Steve Peers
Most laws are complicated enough to start with, but with EU Directives there is an extra complication – the obligation to transpose them into national law. A case study in poor transposition is the UK’s implementation of the EU’s citizens’ Directive, which regulates many aspects of the movement of EU citizens and their family members between EU Member States. Unfortunately, that defective implementation is exacerbated by a further gap between the wording of this national law and its apparent application in practice, and by the unwillingness of the EU Commission to sue the UK (or other Member States) even for the most obvious breaches of the law.
It’s left to private individuals, who usually have limited means, to spend considerable time and money challenging the UK government in the national courts. One such case was the recent victory in McCarthy (discussed here), concerning short-term visits to the UK by EU citizens (including UK citizens living elsewhere in the EU) with third-country (ie, non-EU) family members. The UK government has just amended the national rules implementing the EU citizens’ Directive (the ‘EEA Regulations’) to give effect to that judgment – but it has neglected to amend the rules relating to another important free movement issue.
Implementing the McCarthyjudgment
The citizens’ Directive provides that if EU citizens want to visit another Member State for a period of up to three months, they can do so with very few formalities. However, if those EU citizens are joined by a third-country family member, it’s possible that this family member will have to obtain a short-term visa for the purposes of the visit. The issue of who needs a short-term visa and who doesn’t is mostly left to national law in the case of people visiting the UK and Ireland, but it’s mostly fully harmonised as regards people visiting all the other Member States.
Although the EU’s citizens’ Directive does simplify the process of those family members obtaining a visa, it’s still a complication, and so the Directive goes further to facilitate free movement, by abolishing the visa requirement entirely in some cases.
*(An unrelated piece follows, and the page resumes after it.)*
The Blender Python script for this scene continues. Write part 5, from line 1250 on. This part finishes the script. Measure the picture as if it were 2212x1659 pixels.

It provides that no visa can be demanded where the third-country family members have a ‘residence card’ issued by another EU Member State. According to the Directive, those residence cards have to be issued whenever an EU citizen with a third-country family member goes to live in another Member State – for instance, where a British man moves to Germany with his Indian wife. Conversely, though, they are not issued where an EU citizen has not left her own Member State – for instance, a British woman still living in the UK with her American wife.
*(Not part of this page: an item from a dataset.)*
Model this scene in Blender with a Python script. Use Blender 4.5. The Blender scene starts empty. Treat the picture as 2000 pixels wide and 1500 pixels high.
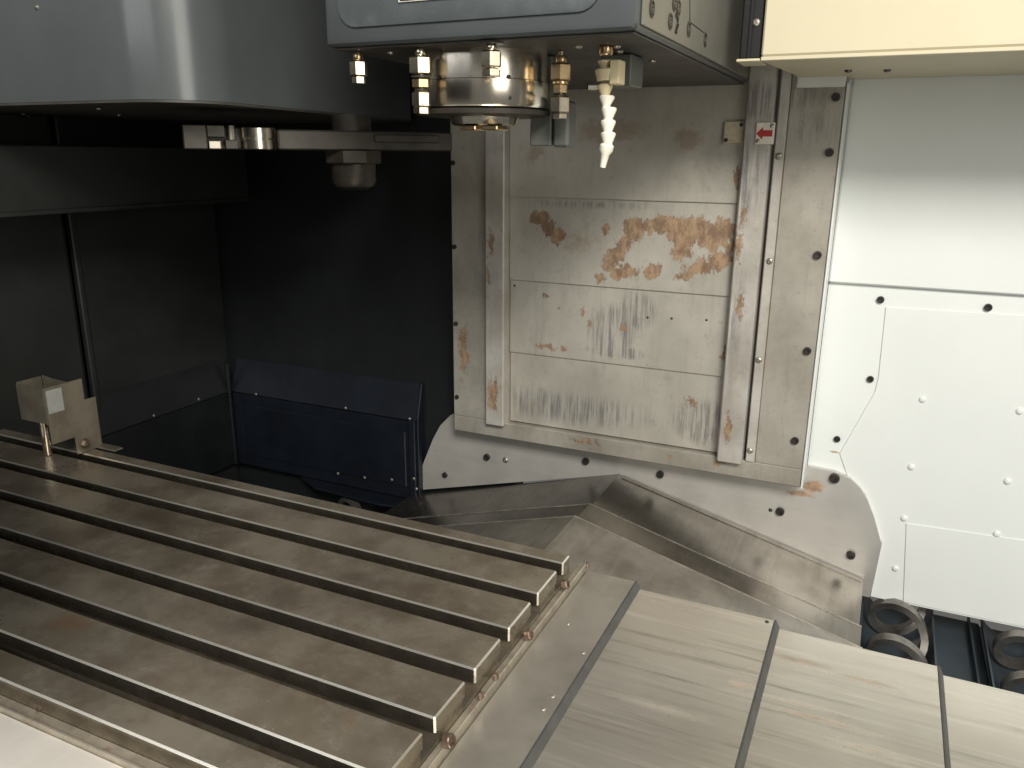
import bpy, bmesh, math, random
from mathutils import Vector, Matrix

random.seed(4)
R = math.radians
scene = bpy.context.scene
COL = scene.collection

# ------------------------------------------------------------------ camera
cam_d = bpy.data.cameras.new('camera')
cam_d.sensor_width = 36.0
cam_d.lens = 36.0 * 1.5644 / 2.0
cam_d.clip_start = 0.02
cam_d.clip_end = 60
cam = bpy.data.objects.new('camera', cam_d)
COL.objects.link(cam)
CAM = Vector((0, 0, 0.62))
_y, _p, _r = R(24.836), R(16.034), R(0.4356)
_f = Vector((-math.sin(_y) * math.cos(_p), math.cos(_y) * math.cos(_p), -math.sin(_p)))
_rt = Vector((math.cos(_y), math.sin(_y), 0))
_up = _rt.cross(_f)
_rt2 = _rt * math.cos(_r) + _up * math.sin(_r)
_up2 = -_rt * math.sin(_r) + _up * math.cos(_r)
cam.matrix_world = Matrix(((_rt2.x, _up2.x, -_f.x, CAM.x), (_rt2.y, _up2.y, -_f.y, CAM.y), (_rt2.z, _up2.z, -_f.z, CAM.z), (0, 0, 0, 1)))
scene.camera = cam

# ------------------------------------------------------------------ world and lamps
w = bpy.data.worlds.new('World')
scene.world = w
w.use_nodes = True
bg = w.node_tree.nodes['Background']
bg.inputs[0].default_value = (1.0, 0.97, 0.90, 1)
bg.inputs[1].default_value = 0.13


def lamp(name, loc, target, sx, sy, power, color):
    d = bpy.data.lights.new(name, 'AREA')
    d.shape = 'RECTANGLE'
    d.size, d.size_y = sx, sy
    d.energy = power
    d.color = color
    o = bpy.data.objects.new(name, d)
    o.location = loc
    o.rotation_euler = (Vector(target) - Vector(loc)).to_track_quat('-Z', 'Y').to_euler()
    COL.objects.link(o)
    return o


lamp('workshop_window_light', (1.5, -1.9, 2.85), (-0.1, 1.6, 0.2), 1.3, 1.1, 235, (1.0, 0.96, 0.89))
# tall glazing bars of the workshop window opposite, mirrored in the polished spindle and paint
for wx, ww in ((-3.1, 0.55), (-2.35, 0.50), (-1.7, 0.42), (-1.12, 0.36), (-0.62, 0.30)):
    lamp('workshop_glazing_light', (wx, -2.2, 1.25), (-0.6, 1.2, 0.7), ww, 1.9, 6.5 * ww / 0.4, (0.96, 0.98, 1.0))
lamp('right_fill_light', (2.5, -1.0, 1.3), (-0.6, 1.3, 0.6), 1.6, 2.0, 42, (1.0, 0.96, 0.88))  # added fill lamp, brightens the faces turned right and the spindle nose

scene.view_settings.view_transform = 'Standard'
scene.view_settings.look = 'None'
scene.view_settings.exposure = 0.0
scene.view_settings.gamma = 1.0
scene.view_settings.use_curve_mapping = False
try:
    scene.cycles.use_denoising = True
    scene.cycles.max_bounces = 8
    scene.cycles.sample_clamp_indirect = 6
except Exception:
    pass


# ------------------------------------------------------------------ helpers
def at(px, py, ax, c):
    """the point of the plane ax = c that the photograph shows at px, py"""
    d = _rt2 * ((px - 1000) / 1564.4) - _up2 * ((py - 750) / 1564.4) + _f
    i = 'xyz'.index(ax)
    return CAM + d * ((c - CAM[i]) / d[i])


def thing(name, label, cat, loc=(0, 0, 0), group=None):
    o = bpy.data.objects.new(name, None)
    o.empty_display_size = 0.05
    COL.objects.link(o)
    o.location = loc
    o['label'] = label
    o['category'] = cat
    if group:
        o['group'] = group
    return o


def origin_of(p):
    v = Vector((0, 0, 0))
    while p is not None:
        v += Vector(p.location)
        p = p.parent
    return v


def obj(name, bm, mats, parent=None, loc=None, smooth=False, label=None, kind=None):
    """mesh in world coordinates -> one object, origin at loc (default: the parent's origin)"""
    bmesh.ops.recalc_face_normals(bm, faces=bm.faces)
    po = origin_of(parent)
    L = Vector(loc) if loc is not None else po
    bmesh.ops.translate(bm, verts=bm.verts, vec=-L)
    me = bpy.data.meshes.new(name)
    bm.to_mesh(me)
    bm.free()
    for m in (mats if isinstance(mats, (list, tuple)) else [mats]):
        me.materials.append(m)
    if smooth:
        for p in me.polygons:
            p.use_smooth = True
        try:
            me.set_sharp_from_angle(angle=R(32))
        except Exception:
            pass
    o = bpy.data.objects.new(name, me)
    COL.objects.link(o)
    if parent:
        o.parent = parent
    o.location = L - po
    if label:
        o['label'] = label
    if kind:
        o['kind'] = kind
    return o


def box(x0, x1, y0, y1, z0, z1, bev=0.0, seg=1, bm=None):
    b = bmesh.new()
    bmesh.ops.create_cube(b, size=1)
    for v in b.verts:
        v.co = Vector(((x0 + x1) / 2 + v.co.x * (x1 - x0), (y0 + y1) / 2 + v.co.y * (y1 - y0), (z0 + z1) / 2 + v.co.z * (z1 - z0)))
    if bev:
        bmesh.ops.bevel(b, geom=list(b.edges), offset=bev, segments=seg, affect='EDGES', profile=0.6)
    return join(bm, b)


def join(a, b):
    if a is None:
        return b
    me = bpy.data.meshes.new('tmp')
    b.to_mesh(me)
    b.free()
    a.from_mesh(me)
    bpy.data.meshes.remove(me)
    return a


def prism(pts, ax, a0, a1, bev=0.0, bm=None, seg=1):
    """2-D outline pts in the plane across axis ax, extruded a0..a1. ax x: pts=(y,z); y: (x,z); z: (x,y)"""
    b = bmesh.new()

    def mk(p, a):
        return {'x': (a, p[0], p[1]), 'y': (p[0], a, p[1]), 'z': (p[0], p[1], a)}[ax]
    lo = [b.verts.new(mk(p, a0)) for p in pts]
    hi = [b.verts.new(mk(p, a1)) for p in pts]
    n = len(pts)
    b.faces.new(lo)
    b.faces.new(hi[::-1])
    for i in range(n):
        b.faces.new((lo[i], hi[i], hi[(i + 1) % n], lo[(i + 1) % n]))
    bmesh.ops.recalc_face_normals(b, faces=b.faces)
    if bev:
        bmesh.ops.bevel(b, geom=list(b.edges), offset=bev, segments=seg, affect='EDGES', profile=0.6)
    return join(bm, b)


def lathe(prof, n, c, axis=(0, 0, 1), rot=0.0, bm=None):
    """rings (r, h) round axis through c; hexes with n=6"""
    b = bmesh.new()
    q = Vector((0, 0, 1)).rotation_difference(Vector(axis).normalized())
    rings = []
    for r, h in prof:
        rings.append([b.verts.new(Vector(c) + q @ Vector((r * math.cos(rot + 2 * math.pi * i / n), r * math.sin(rot + 2 * math.pi * i / n), h))) for i in range(n)])
    for a, d in zip(rings, rings[1:]):
        for i in range(n):
            b.faces.new((a[i], a[(i + 1) % n], d[(i + 1) % n], d[i]))
    b.faces.new(rings[0][::-1])
    b.faces.new(rings[-1])
    bmesh.ops.recalc_face_normals(b, faces=b.faces)
    return join(bm, b)


def tube(pts, r, n=8, bm=None):
    b = bmesh.new()
    rings = []
    N = len(pts)
    pts = [Vector(p) for p in pts]
    up = Vector((0.1, 0.2, 1)).normalized()
    for i, p in enumerate(pts):
        t = (pts[min(i + 1, N - 1)] - pts[max(i - 1, 0)]).normalized()
        u = t.cross(up)
        if u.length < 1e-3:
            u = t.cross(Vector((1, 0, 0)))
        u.normalize()
        v = t.cross(u)
        rings.append([b.verts.new(p + (u * math.cos(2 * math.pi * k / n) + v * math.sin(2 * math.pi * k / n)) * r) for k in range(n)])
    for a, d in zip(rings, rings[1:]):
        for k in range(n):
            b.faces.new((a[k], a[(k + 1) % n], d[(k + 1) % n], d[k]))
    b.faces.new(rings[0][::-1])
    b.faces.new(rings[-1])
    return join(bm, b)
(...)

How did the UK implement these rules? The main source of implementation is the EEA Regulations, which were first adopted in 2006, in order to give effect to the citizens’ Directive by the deadline of 30 April that year. Regulation 11 of these Regulation states that non-EU family members of EU citizens must be admitted to the UK if they have a passport, as well as an ‘EEA family permit, a residence card or a permanent residence card’. A residence card and permanent residence card are creations of the EU Directive, but an ‘EEA family permit’ is a creature of UK law.
While the wording of the Regulation appears to say that non-EU family members of EU citizens have a right of admission if they hold any of these three documents, the UK practice is more restrictive than the wording suggests. In practice, having a residence card was usually not enough to exempt those family members from a visa requirement to visit the UK, unless they alsoheld an EEA family permit. Regulation 12 (in its current form) says that the family member is entitled to an EEA family permit if they are either travelling to the UK or will be joining or accompanying an EU citizen there. In practice, the family permit is issued by UK consulates upon application, for renewable periods of six months. In many ways, it works in the same way as a visa requirement.
An amendment to the Regulations in 2013 provided that a person with a ‘qualifying EEA State residence card’ did not need a visa to visit the UK. But only residence cards issued by Germany and Estonia met this definition. This distinction was made because the UK was worried that some residence cards were issued without sufficient checks or safeguards for forgery, but Germany and Estonia had developed biometric cards that were less likely to be forged.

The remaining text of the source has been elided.